In a rejoinder to the report titled `Move to surrender power
from NTPC', published in The Hindu on August 24, the chairman of
K.P.P. Nambiar and Associates, Mr. K.P.P. Nambiar, said the
project had obtained approval from the Central Electricity
Authority (CEA) for the use of both natural gas and naphtha as
the fuel.
He said the company had already informed the Kerala Government
and the KSEB that the project would be using only natural gas as
the primary fuel and that it had signed the necessary Memorandum
of Understanding with Petronet LNG Ltd, the Bharat Petroleum
Company Ltd., and the Gas Authority of India Ltd. (GAIL) for the
supply of natural gas from the Kochi terminal by 2005. Due to the
delay which had already occurred, the project could be completed
only by that time frame even if all the approvals from the State
Government were received by June, 2002, he said.
Mr.

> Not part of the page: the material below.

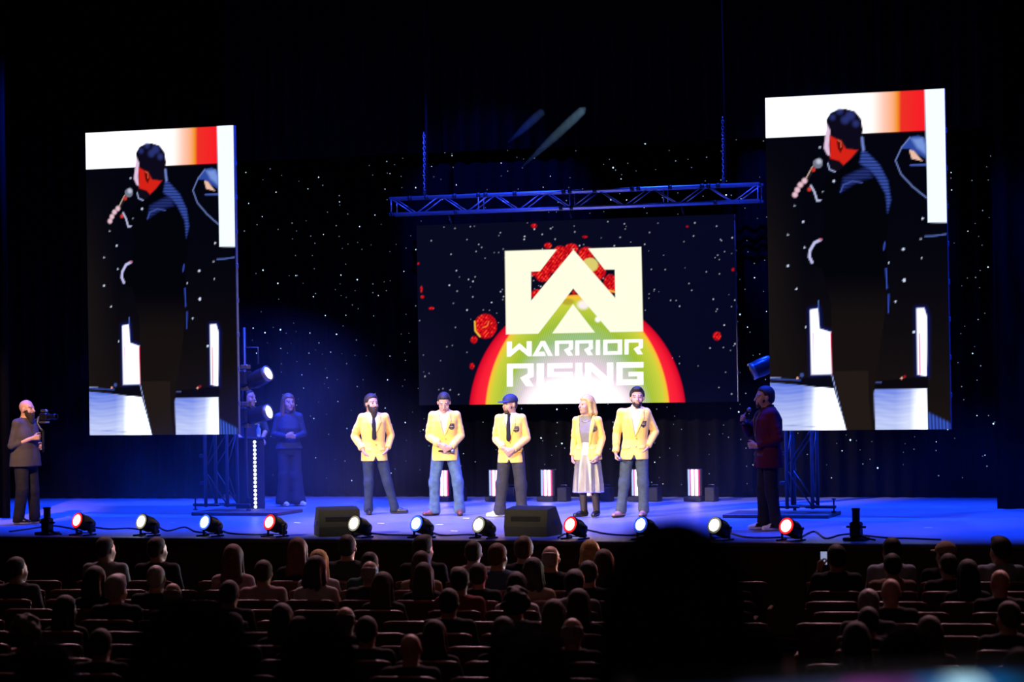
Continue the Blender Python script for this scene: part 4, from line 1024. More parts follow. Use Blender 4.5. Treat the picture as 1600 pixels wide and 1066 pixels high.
def shoes(P, root, m_up, m_sole, kind='shoe', m_lace=None):
    for s in 'LR':
        t = np.array(P['toe'][s], float); t[2] = 0; t /= np.linalg.norm(t); a = np.array(P['an'][s], float); a = np.array((a[0], a[1], max(a[2], .085)))
        b = a - (0, 0, a[2]); base = a[2] - .085; sd = np.array((-t[1], t[0], 0)); lo = a - .2; hi = a + .2
        pts = [b - t * .07, b + t * .2]; lo = np.minimum(*pts) - .07; hi = np.maximum(*pts) + .07; lo[2] = base - .005; hi[2] = base + (.30 if kind == 'boot' else .17)
        Fd = Field(*[axis_pts(lo[q], hi[q], .0085) for q in range(3)]); z = lambda p, h: p + np.array((0, 0, base + h))
        Fd.cap(z(b - t * .045, .045), z(b + t * .08, .045), .042, .043, .02); Fd.cap(z(b + t * .06, .04), z(b + t * .165, .033), .043, .034, .02, flat=((0, 0, 1), .9))
        Fd.cap(z(b - t * .02, .06), z(b - t * .01, .11 if kind != 'boot' else .25), .046, .044 if kind != 'boot' else .05, .02)
        X, Y, Z = Fd.grid(); up = Fd.D.copy(); Fd.D = np.maximum(up, (base + .022 - Z).astype(np.float32)); Fd.D = np.maximum(Fd.D, (Z - base - (.115 if kind != 'boot' else .25)).astype(np.float32) + 0 * X)
        o = obj_from(Fd, 'boot' if kind == 'boot' else 'shoe', m_up, root)
        S = np.maximum(up - .004, np.abs(Z - base - .013) - .0125 + 0 * X); obj_from(Fd, 'sole', m_sole, o, S)
        if m_lace is not None: obj_from(Fd, 'side_panel', m_lace, o, np.maximum(np.maximum(up - .004, np.abs((X - b[0]) * t[0] + (Y - b[1]) * t[1] - .045) - .06 + (Z - base - .06) * .6), np.maximum(np.abs(Z - base - .062) - .03, .02 - np.abs((X - b[0]) * sd[0] + (Y - b[1]) * sd[1]))))

# ------------------------------------------------------------------ people on the stage
m_skin = mat('skin_light', (.52, .30, .21), .5, var=.06, scale=25)
m_skin2 = mat('skin_tan', (.42, .23, .15), .5, var=.06, scale=25)
m_eye = mat('eye_dark', (.03, .025, .02), .3); m_lip2 = mat('lips', (.38, .13, .11), .45)
m_hdark = mat('hair_dark_brown', (.022, .013, .009), .68, var=.4, scale=60, bump=.4); m_hblack = mat('hair_black', (.012, .009, .009), .68, var=.4, scale=60, bump=.4)
m_hblond = mat('hair_blond', (.55, .36, .11), .68, var=.35, scale=60, bump=.4); m_hbrown = mat('hair_brown', (.06, .03, .016), .68, var=.4, scale=60, bump=.4)
m_hred = mat('hair_auburn', (.09, .028, .012), .68, var=.4, scale=60, bump=.4); m_hgrey = mat('hair_grey', (.28, .26, .25), .5, var=.3, scale=60, bump=.4)
m_gold = mat('jacket_gold', (.87, .54, .11), .75, var=.06, scale=9, bump=.25, spec=.25, sheen=.2); m_goldl = mat('jacket_gold_lapel', (.89, .57, .13), .7, var=.05, spec=.25)
m_crest = mat('crest_navy', (.02, .02, .03), .6); m_cgold = mat('crest_thread', (.55, .36, .06), .5); m_btn = mat('button_brass', (.5, .36, .12), .35, .8)
m_whsh = mat('shirt_white', (.75, .74, .72), .7, var=.04); m_blk = mat('cloth_black', (.012, .012, .015), .8, var=.25, spec=.2)
m_navy = mat('trouser_navy', (.022, .034, .075), .8, var=.2, spec=.2); m_jean = mat('denim_blue', (.075, .13, .25), .85, var=.3, scale=14, spec=.2)
m_char = mat('trouser_charcoal', (.035, .035, .045), .8, var=.2, spec=.2); m_slate = mat('trouser_slate', (.055, .075, .10), .8, var=.2, spec=.2)
m_brsh = mat('shoe_brown', (.16, .05, .035), .45); m_blsh = mat('shoe_black', (.012, .012, .013), .3); m_whsn = mat('sneaker_white', (.78, .78, .76), .5); m_tansh = mat('loafer_rose_brown', (.34, .17, .13), .45)
m_sole = mat('sole_dark', (.02, .016, .014), .6); m_solew = mat('sole_white', (.8, .8, .78), .55)
m_greytop = mat('top_grey', (.20, .19, .21), .7, var=.08); m_satin = mat('satin_silver', (.66, .63, .60), .24, .75, var=.05); m_tights = mat('tights_black', (.03, .02, .022), .7)
m_burg = mat('velvet_burgundy', (.06, .004, .018), .8, var=.15, spec=.15); m_burgl = mat('lapel_burgundy', (.05, .006, .014), .5)
m_chs = mat('shirt_charcoal', (.055, .05, .052), .85, var=.15, scale=10, bump=.2, spec=.2); m_navysh = mat('blouse_navy', (.02, .026, .06), .7, var=.3)
m_metal = mat('mic_metal', (.35, .35, .37), .35, .9); m_mesh = mat('mic_mesh', (.22, .22, .24), .5, .8)
def MS(skin, hair): return [skin, hair, m_eye, m_lip2]

def person(label, px, py, ytop, rotz, P, group=None, dy=0.0):
    p = on_floor(px, py) + np.array((0, dy, 0)); H = at_y(px, ytop, p[1])[2]
    t = thing('person', label, 'person', (p[0], p[1], 0), rotz, group); s = H / 1.765; t.scale = (s, s, s)
    return t
def mic(label, loc, direction, parent_frame=None, scale=1.0):
    """hand microphone: loc is the grille centre in world space"""
    d = Vector(direction).normalized(); q = (-d).to_track_quat('Z', 'Y').to_matrix(); t = thing('microphone', label, 'microphone', tuple(loc))
    MB().lathe([(.012, .0), (.016, .004), (.019, .02), (.013, .05), (.012, .19), (.009, .2)], 14, (0, 0, 0), q).build('handle', m_blk, t)
    MB().lathe([(.001, -.034), (.018, -.028), (.027, -.012), (.027, .004), (.018, .018)], 14, (0, 0, 0), q, cap=False).build('grille_ball', m_mesh, t)
    return t
def grip(P, s, along=.095, off=.035):
    d, n = [np.array(v, float) / np.linalg.norm(v) for v in P['hand'][s][:2]]; return np.array(P['wr'][s], float) + d * along + n * off
def to_world(root, p):
    s = root.scale[0]; a = root.rotation_euler[2]; x, y, z = p
    return Vector((root.location[0] + s * (x * math.cos(a) - y * math.sin(a)), root.location[1] + s * (x * math.sin(a) + y * math.cos(a)), root.location[2] + s * z))
def dir_world(root, d):
    a = root.rotation_euler[2]; return Vector((d[0] * math.cos(a) - d[1] * math.sin(a), d[0] * math.sin(a) + d[1] * math.cos(a), d[2]))
GP = 'presenters in golden jackets'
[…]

Nambiar also said that GAIL would be laying the pipeline as
a network, enabling both the Kannur Power Project and the
Kayamkulam project of the NTPC to simultaneously get the benefit
of the natural gas supply.
Referring to the statement in the report that there was
objection to the low level of investment the Indian promoters
were ready to put into the project, he said the objection of the
State Government that ``only 7.8 per cent of the project cost was
being brought in'' was based on wrong assumptions on the Central
Electricity Authority's (CEA's) clearance letter dated February
16, 2001.
Mr. Nambiar further maintained that the Union Government had now
sent a communication to the State Government clarifying that
``the contribution by the promoters to the tune of 11 per cent of
the total outlay can be made by both domestic promoter and
foreign co-promoter together since the Government of India
resolution dated October 11, 1991, does not make any distinction
between domestic and foreign co-promoter''.